The Administration's sales pitch for "Attack on the Ayatollahs" reads a lot like the one for "So Long, Saddam." There's a supposed "grave and gathering threat"--a nuclear-capable, America-hating Iran. Even as presented, the intel is sketchy. Iran, Powell says, has "been actively working on delivery systems"--missiles that could carry nukes. During the Cuban missile crisis, JFK went on television to show us the satellite photos. Powell thinks we should believe him just because. "I have seen intelligence which would corroborate what this dissident group is saying," says the outgoing Secretary of Rationalization. Not that there's much there there: "I'm talking about information that says that they not only had these missiles, but I'm aware of information that suggests they were working hard as to how to put the two [missiles and nuclear weapons] together." Bombs haven't even started falling on Tehran and the WMDs have already become WMD-related programs.
 
Powell's intel is enough to make a 2005 gold star mother pine for George "Slam Dunk" Tenet. First, it's ancient. The Iraq WMD info ended in 1998 and was proven wrong in 2003. Powell's claims that Iran obtained schematics for an atomic bomb from Pakistan are even older, dating to 1996. Moreover, the Iran sourcing--the National Council for Resistance in Iran (NCRI)--makes Ahmed Chalabi look like a Boy Scout.
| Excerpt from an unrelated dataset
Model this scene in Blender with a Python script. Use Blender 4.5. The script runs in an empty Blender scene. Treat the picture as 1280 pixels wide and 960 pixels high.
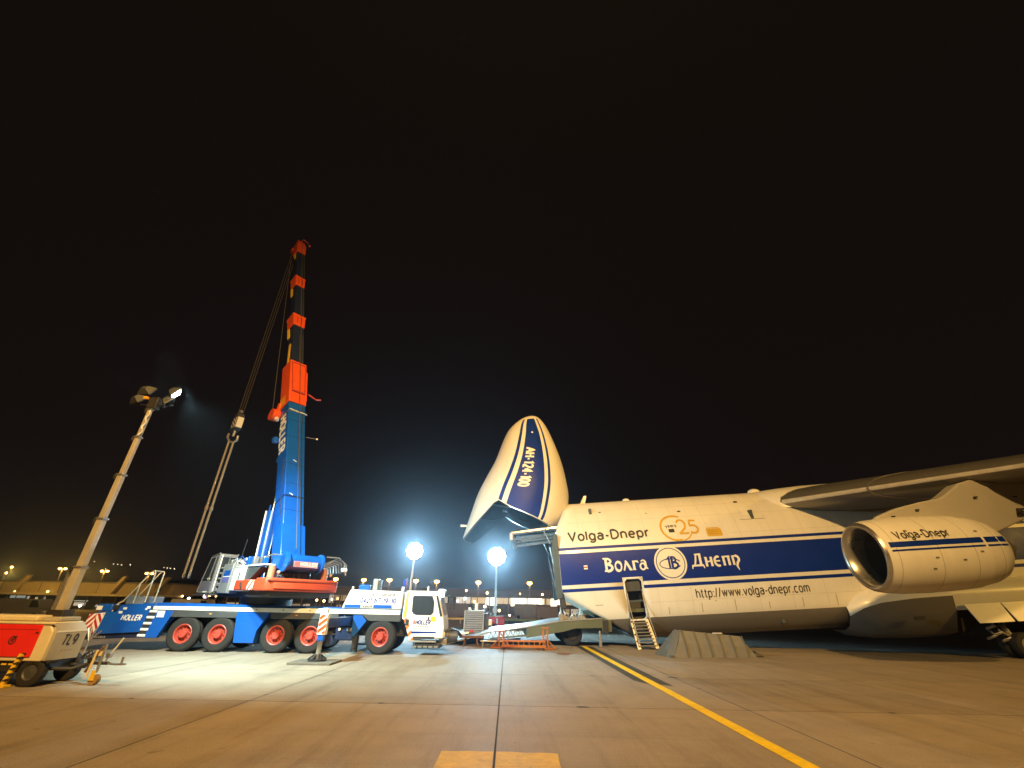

The NCRI, a front organization for the Mujahedin-e Khalq (MEK), is a bizarre, Shiite, pro-Baathist (yes, you read that right) guerilla army infamous for crushing the 1991 Kurdish uprising on Saddam's orders. Better yet, it's designated as a "known terrorist organization" by Powell's own State Department.
 
Only the Bushiban know whether they plan to invade Iran. But, as Time magazine reports, "the neoconservative hawks who championed the Iraq war have long advocated an aggressive pursuit of regime change in Iran." Washington kremlinologists are waiting to see whether Bush will promote anti-Iran neocon John Bolton from Undersecretary of State for Arms Control to Deputy Secretary of State. A Bolton ascension, goes the word on K Street, probably means a third war. At bare minimum, writes centrist New York Times scribe Nicholas Kristof, "the United States will discuss whether to look the other way as Israel launches airstrikes on Iranian nuclear sites," a move that could easily lead to a broader conflict if Iran retaliates by attacking U.S.-occupied Iraq or Afghanistan, or Israel itself.
 
Does Iran pose a threat to the U.S.? The rejoinders are obvious. If Bush cared about real threats, he'd go after North Korea, which has at least six nuclear weapons and an intercontinental ballistic missile (ICBM) that can hit the U.S. Of course, North Korea isn't the second biggest member of OPEC. Iran is, with 10 percent of the earth's proven oil reserves. Besides, no one with sense believes Bush about anything.
 
But enough snark.
 
Iranian nukes, minus a high-precision long-range delivery system, can't do us much harm. Iran's Shahab-3 missile has a maximum range of 800 miles, far enough to hit Israel. But that's Israel's problem. Iran has no ICBMs capable of traversing the Atlantic and accurately hitting an American target--and no immediate prospect of developing one. Besides, the Iranian government has repeatedly made overtures to the Bush Administration to talk about their nuclear program, only to be rebuffed. It would be truer to say that the U.S. is a threat to Iran.